:: EXERCISE TASK ::
The lines to extract run from the first line of the material below to the line containing "flood('small lit spotlight", both included; leave the pictures behind.

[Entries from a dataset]
····················

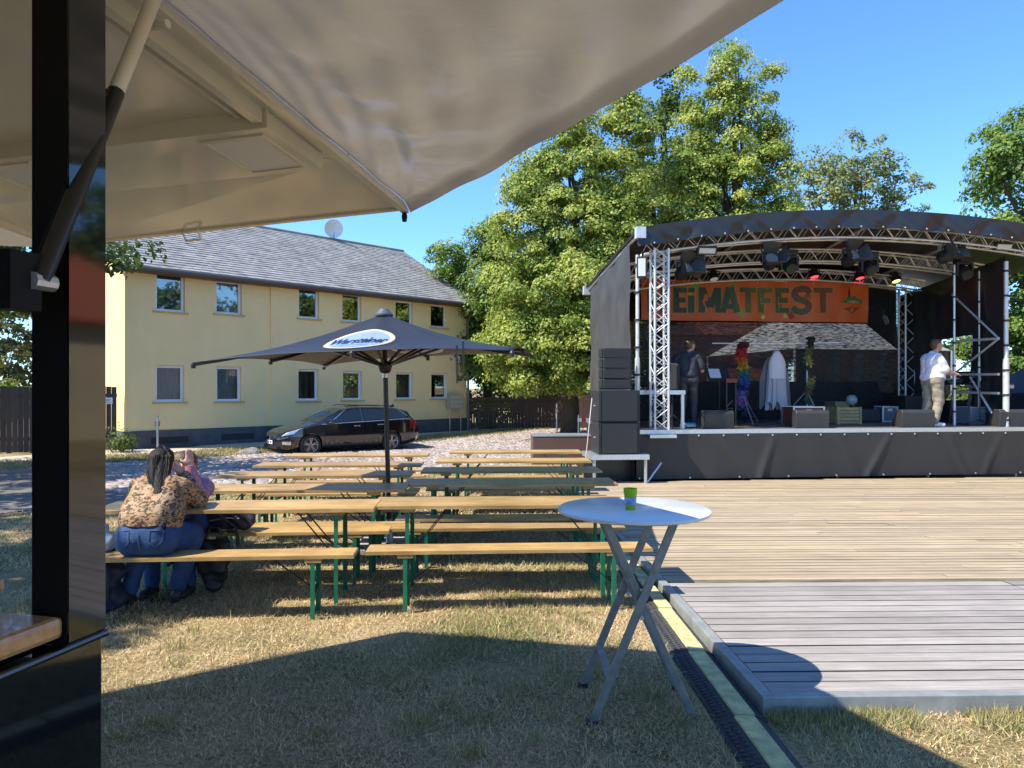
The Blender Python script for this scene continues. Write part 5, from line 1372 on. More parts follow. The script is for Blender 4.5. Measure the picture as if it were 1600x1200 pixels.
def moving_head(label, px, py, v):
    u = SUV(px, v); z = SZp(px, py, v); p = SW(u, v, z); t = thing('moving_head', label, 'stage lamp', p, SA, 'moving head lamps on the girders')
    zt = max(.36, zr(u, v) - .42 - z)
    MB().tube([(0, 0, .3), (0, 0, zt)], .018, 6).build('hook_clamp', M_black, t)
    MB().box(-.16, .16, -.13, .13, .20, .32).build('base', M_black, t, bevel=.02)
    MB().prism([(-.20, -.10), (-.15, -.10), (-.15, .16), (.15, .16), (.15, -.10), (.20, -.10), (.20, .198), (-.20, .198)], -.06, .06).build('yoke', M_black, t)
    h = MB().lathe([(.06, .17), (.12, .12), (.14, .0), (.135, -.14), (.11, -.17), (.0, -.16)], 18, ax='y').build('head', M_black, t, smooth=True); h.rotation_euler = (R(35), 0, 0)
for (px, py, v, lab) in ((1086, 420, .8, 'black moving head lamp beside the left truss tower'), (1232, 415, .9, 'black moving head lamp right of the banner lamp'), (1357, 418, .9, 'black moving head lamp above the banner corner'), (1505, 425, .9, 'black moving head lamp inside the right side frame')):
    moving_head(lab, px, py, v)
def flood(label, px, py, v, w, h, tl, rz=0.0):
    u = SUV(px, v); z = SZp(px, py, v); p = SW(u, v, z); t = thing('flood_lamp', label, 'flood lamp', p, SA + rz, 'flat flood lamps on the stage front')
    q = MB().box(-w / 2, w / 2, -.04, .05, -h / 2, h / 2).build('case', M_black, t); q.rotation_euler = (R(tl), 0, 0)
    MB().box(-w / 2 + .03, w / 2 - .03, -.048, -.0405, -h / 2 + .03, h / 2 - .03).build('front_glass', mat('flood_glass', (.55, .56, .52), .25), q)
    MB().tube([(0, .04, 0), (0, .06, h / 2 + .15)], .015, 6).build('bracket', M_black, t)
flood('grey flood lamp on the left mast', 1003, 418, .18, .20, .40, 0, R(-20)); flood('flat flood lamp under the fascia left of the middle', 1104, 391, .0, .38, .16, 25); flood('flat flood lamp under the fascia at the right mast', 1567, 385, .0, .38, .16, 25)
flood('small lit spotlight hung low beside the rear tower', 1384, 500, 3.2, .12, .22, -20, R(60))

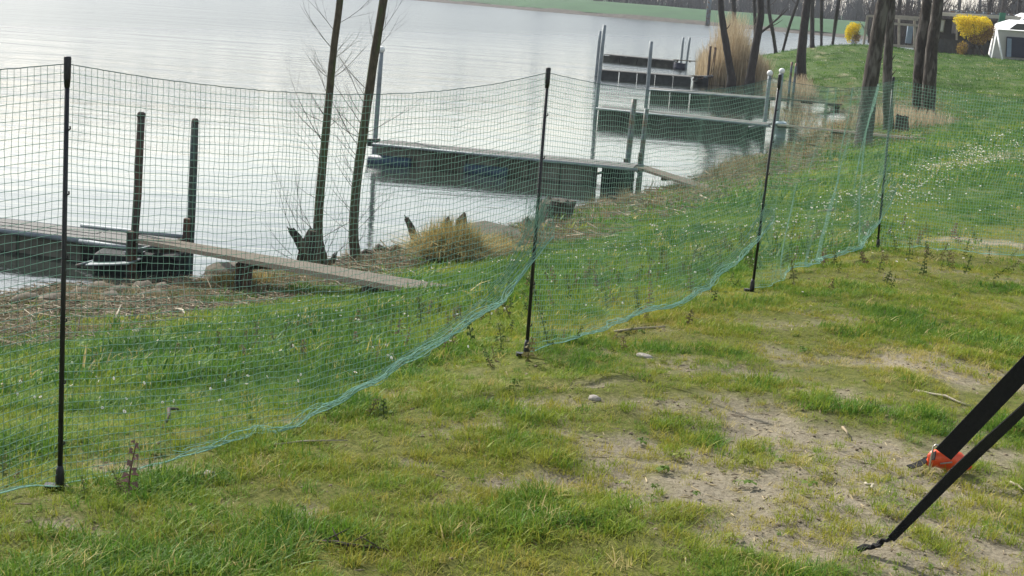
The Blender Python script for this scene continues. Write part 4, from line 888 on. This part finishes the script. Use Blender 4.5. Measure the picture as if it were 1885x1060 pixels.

····················

:: ANSWER TO THIS PROBLEM ::
The Blender Python script for this scene continues. Write part 5, from line 1372 on. More parts follow. The script is for Blender 4.5. Measure the picture as if it were 1600x1200 pixels.
def moving_head(label, px, py, v):
    u = SUV(px, v); z = SZp(px, py, v); p = SW(u, v, z); t = thing('moving_head', label, 'stage lamp', p, SA, 'moving head lamps on the girders')
    zt = max(.36, zr(u, v) - .42 - z)
    MB().tube([(0, 0, .3), (0, 0, zt)], .018, 6).build('hook_clamp', M_black, t)
    MB().box(-.16, .16, -.13, .13, .20, .32).build('base', M_black, t, bevel=.02)
    MB().prism([(-.20, -.10), (-.15, -.10), (-.15, .16), (.15, .16), (.15, -.10), (.20, -.10), (.20, .198), (-.20, .198)], -.06, .06).build('yoke', M_black, t)
    h = MB().lathe([(.06, .17), (.12, .12), (.14, .0), (.135, -.14), (.11, -.17), (.0, -.16)], 18, ax='y').build('head', M_black, t, smooth=True); h.rotation_euler = (R(35), 0, 0)
for (px, py, v, lab) in ((1086, 420, .8, 'black moving head lamp beside the left truss tower'), (1232, 415, .9, 'black moving head lamp right of the banner lamp'), (1357, 418, .9, 'black moving head lamp above the banner corner'), (1505, 425, .9, 'black moving head lamp inside the right side frame')):
    moving_head(lab, px, py, v)
def flood(label, px, py, v, w, h, tl, rz=0.0):
    u = SUV(px, v); z = SZp(px, py, v); p = SW(u, v, z); t = thing('flood_lamp', label, 'flood lamp', p, SA + rz, 'flat flood lamps on the stage front')
    q = MB().box(-w / 2, w / 2, -.04, .05, -h / 2, h / 2).build('case', M_black, t); q.rotation_euler = (R(tl), 0, 0)
    MB().box(-w / 2 + .03, w / 2 - .03, -.048, -.0405, -h / 2 + .03, h / 2 - .03).build('front_glass', mat('flood_glass', (.55, .56, .52), .25), q)
    MB().tube([(0, .04, 0), (0, .06, h / 2 + .15)], .015, 6).build('bracket', M_black, t)
flood('grey flood lamp on the left mast', 1003, 418, .18, .20, .40, 0, R(-20)); flood('flat flood lamp under the fascia left of the middle', 1104, 391, .0, .38, .16, 25); flood('flat flood lamp under the fascia at the right mast', 1567, 385, .0, .38, .16, 25)
flood('small lit spotlight hung low beside the rear tower', 1384, 500, 3.2, .12, .22, -20, R(60))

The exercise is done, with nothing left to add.